Menentukan bagian pesawat yang harus
diperkuat dengan plat baja
Konon,
pada saat sedang berkecamuknya perang dunia kedua, Amerika banyak sekali
kehilangan pesawat terbangnya karena ditembak jatuh oleh musuh. Diputuskan,
bahwa badan pesawat harus diperkuat dengan plat baja. Problemnya, kalau seluruh
badan pesawat dilapisi plat baja, maka beban pesawat menjadi terlalu berat.
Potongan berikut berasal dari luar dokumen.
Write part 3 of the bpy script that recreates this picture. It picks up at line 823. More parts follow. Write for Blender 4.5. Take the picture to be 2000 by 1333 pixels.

Oleh karena itu, hanya bagian tertentu yang paling rawan sajalah yang diperkuat
dengan plat baja. Untuk menentukan bagian badan pesawat yang akan diperkuat
tersebut, diundanglah seorang pakar statistika.
Mulailah
si pakar statistik itu bekerja. Dia membagi tubuh pesawat menjadi 4 bagian,
yaitu bagian depan, lambung, ekor dan sayap. Setiap pesawat yang kembali ke
pangkalan setelah bertempur, dihitungnya jumlah lubang pada tubuh pesawat yang
diakibatkan oleh peluru musuh. Setelah kira-kira seminggu lamanya si ahli
statistika itu mencatat data itu, diketahui bahwa:
a. Rata-rata pesawat yang
selamat kembali kepangkalan 60–70%
b. Dari jumlah yang selamat
itu, 95%
babak belur pada bagian sayap, lambung, dan ekor, sedangkan sisanya (5%) babak belur
pada bagian depan pesawat
Artinya, peluang tertembaknya bagian depan pesawat
itu sangat kecil bukan?
Berdasarkan
hasil penelitiannya tersebut, si ahli statistika itu lalu mengajukan
rekomendasi teknis kepada Departemen Pertahanan. Dia menyatakan: “Bagian
pesawat yang sebaiknya diperkuat dengan plat baja adalah bagian depan”.
Anehnya,
kementerian pertahanan Amerika tidak heran dengan kesimpulan dan rekomendasi si
ahli statistika itu. Bahkan pihak departemen langsung menyetujui rekomendasi
itu. Dan Amerika pun memperoleh kemenangannya.
Bagi
kita tentunya aneh, kok bagian yang paling sedikit peluangnya terkena
peluru justru yang harus diperkuat?.
Tentu saja kementerian
pertahanan Amerika itu tidak heran, karena mereka sudah diberi tahu alasannya
oleh si ahli statistika tadi. Sedangkan Anda kan belum saya beri tahu
alasannya!? Cobalah berpikir terbalik, dan Anda akan menemukan alasannya.